LONDON.- Eleven watercolour paintings once in the Royal Library at Windsor Castle are to be offered at
Bonhams Old master Paintings Sale in London on Wednesday 3 December. They will be sold individually and have a combined upper estimate of £65,000.
The paintings are from the Paper Museum Museo Cartaceo in Italian - assembled by the 17th century Roman intellectual, Cassiano dal Pozzo, a friend of Galileo and patron to the French Classical painter Nicolas Poussin. Dal Pozzo commissioned over 7,000 watercolours of natural history and archaeology painted from first had observation by some of the leading painters of the day. Each sheet of the Paper Museum was numbered and bound in volumes which in time passed from the dal Pozzo family to Pope Clement XI until they ended up in the collection of King George III in 1762. In the 1780s at the newly established Royal Bindery in Buckingham House (later Palace) some of the volumes were rebound and some of the watercolours, including the ones in the sale, were remounted. The books eventually found a permanent home in the Royal Library at Windsor.
Early in the 20th century, a number of volumes of the Paper Museum were sold by the then Librarian at Windsor, Sir John Fortescue, to raise funds for the Librarys upkeep. Many years later, by complete chance, these eleven watercolours were discovered in an antique shop by Sir Johns successor as Librarian, Major Sir Owen Morshead.
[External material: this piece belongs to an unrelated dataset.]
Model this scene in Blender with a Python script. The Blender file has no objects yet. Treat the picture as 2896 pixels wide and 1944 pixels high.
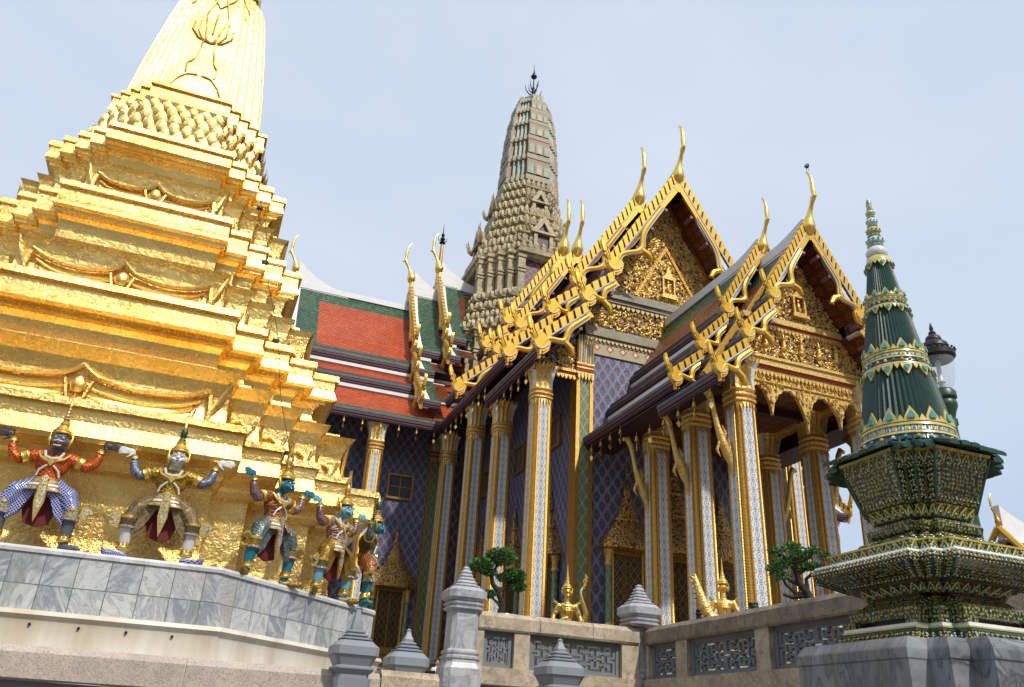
import bpy, bmesh, math, random
import numpy as np
from mathutils import Vector, Matrix
random.seed(7)
S = bpy.context.scene
COL = S.collection
rad = math.radians

# ------------------------------------------------------------------ camera, world, sun, exposure
cam_d = bpy.data.cameras.new('camera'); cam = bpy.data.objects.new('camera', cam_d); COL.objects.link(cam)
cam_d.sensor_width = 36.0; cam_d.sensor_fit = 'HORIZONTAL'; cam_d.lens = 28.74
cam_d.clip_start = 0.1; cam_d.clip_end = 4000
RX = (0.93153, -0.35975, 0.05321); DN = (0.20179, 0.38962, -0.8986); FW = (0.30254, 0.84781, 0.43553)
cam.matrix_world = Matrix(((RX[0], -DN[0], -FW[0], 0), (RX[1], -DN[1], -FW[1], 0), (RX[2], -DN[2], -FW[2], 0), (0, 0, 0, 1)))
S.camera = cam
SUN_EL, SUN_AZ = 50.0, 163.0        # azimuth measured from +Y towards +X
w = bpy.data.worlds.new('World'); S.world = w; w.use_nodes = True
nt = w.node_tree; bg = nt.nodes['Background']
sky = nt.nodes.new('ShaderNodeTexSky'); sky.sky_type = 'NISHITA'; sky.sun_disc = False
sky.sun_elevation = rad(SUN_EL); sky.sun_rotation = rad(SUN_AZ); sky.altitude = 10; sky.air_density = 1.1; sky.dust_density = 2.2; sky.ozone_density = 1.4
tc = nt.nodes.new('ShaderNodeTexCoord'); mp = nt.nodes.new('ShaderNodeMapping'); mp.inputs['Scale'].default_value = (1.0, 1.0, 2.2); mp.inputs['Location'].default_value = (0.3, 0.1, 0.5)
nz = nt.nodes.new('ShaderNodeTexNoise'); nz.inputs['Scale'].default_value = 1.25; nz.inputs['Detail'].default_value = 7; nz.inputs['Roughness'].default_value = .52; nz.inputs['Distortion'].default_value = .5
rp = nt.nodes.new('ShaderNodeValToRGB'); rp.color_ramp.elements[0].position = .34; rp.color_ramp.elements[1].position = .66
rp.color_ramp.elements[0].color = (0, 0, 0, 1); rp.color_ramp.elements[1].color = (1, 1, 1, 1)
mx = nt.nodes.new('ShaderNodeMix'); mx.data_type = 'RGBA'
cl = nt.nodes.new('ShaderNodeMix'); cl.data_type = 'RGBA'; cl.inputs[6].default_value = (5.3, 6.7, 8.7, 1); cl.inputs[7].default_value = (7.7, 8.6, 9.8, 1)
sx_ = nt.nodes.new('ShaderNodeSeparateXYZ'); nt.links.new(tc.outputs['Generated'], sx_.inputs[0])
mr = nt.nodes.new('ShaderNodeMapRange'); mr.inputs['From Min'].default_value = .10; mr.inputs['From Max'].default_value = .62; nt.links.new(sx_.outputs[2], mr.inputs['Value'])
ad = nt.nodes.new('ShaderNodeMath'); ad.operation = 'MULTIPLY_ADD'; ad.inputs[1].default_value = .62; ad.use_clamp = True
m7 = nt.nodes.new('ShaderNodeMath'); m7.operation = 'MULTIPLY'; m7.inputs[1].default_value = .58; nt.links.new(mr.outputs[0], m7.inputs[0])
nt.links.new(rp.outputs[0], ad.inputs[0]); nt.links.new(m7.outputs[0], ad.inputs[2]); nt.links.new(ad.outputs[0], cl.inputs[0])
mx.inputs[0].default_value = .88
yb = nt.nodes.new('ShaderNodeMapRange'); yb.inputs['From Min'].default_value = -.2; yb.inputs['From Max'].default_value = .3; yb.inputs['To Max'].default_value = .2; nt.links.new(sx_.outputs[1], yb.inputs['Value'])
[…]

Sir Owen, a much decorated war hero from the Great War where he served with the Prince of Wales, was the Librarian at Windsor from 1926-1858. He played a key role in reorganizing the Library along rational lines bringing in Kenneth Clark, for example, to catalogue the six hundred drawings by Leonardo da Vinci for the first time.
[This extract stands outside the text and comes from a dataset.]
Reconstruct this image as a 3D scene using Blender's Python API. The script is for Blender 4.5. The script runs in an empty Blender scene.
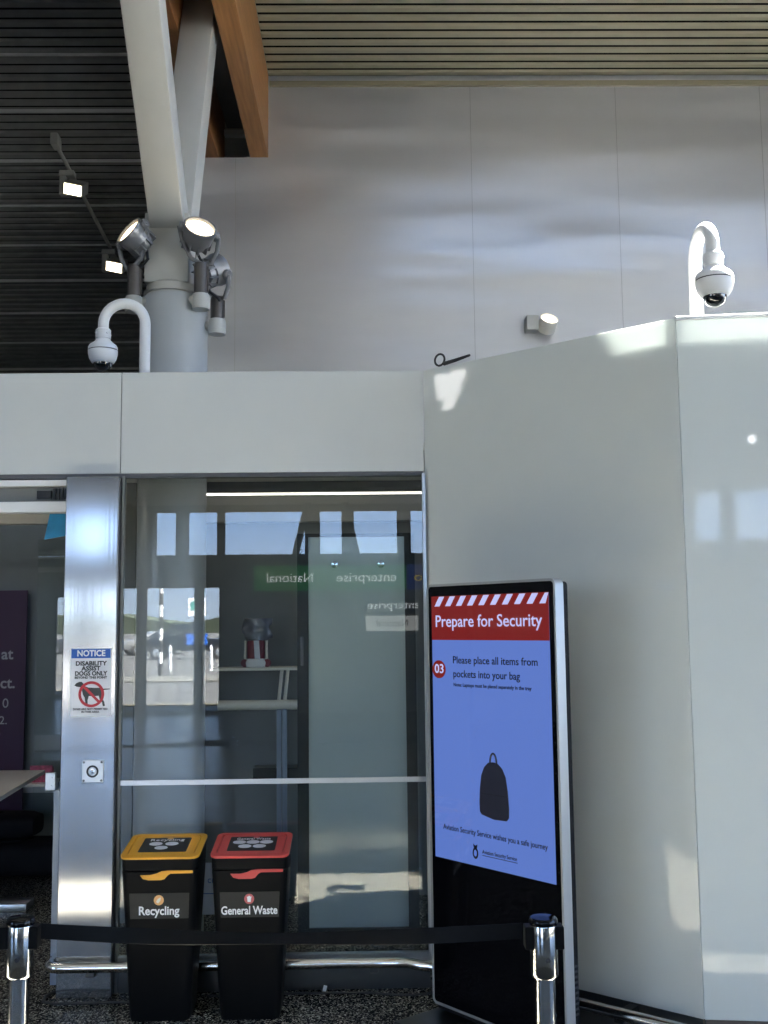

The eleven paintings are made up of ten studies of birds and one of a fish and include a magnificent Sulphur-crested Cockatoo (£7,000-9,000), a Short-eared Owl (£6,000-8,000) and a Paradise Whydah (£3,500-4,500).
Bonhams Director of Old Master Paintings, Andrew Mckenzie, said: The Museo Cartaceo was one of the crowing achievements of Rome in the Baroque era and is one of the most remarkable collections of natural history and archaeological paintings ever created. It is a tribute to the restless spirit of enquiry into all branches of knowledge which characterised the time.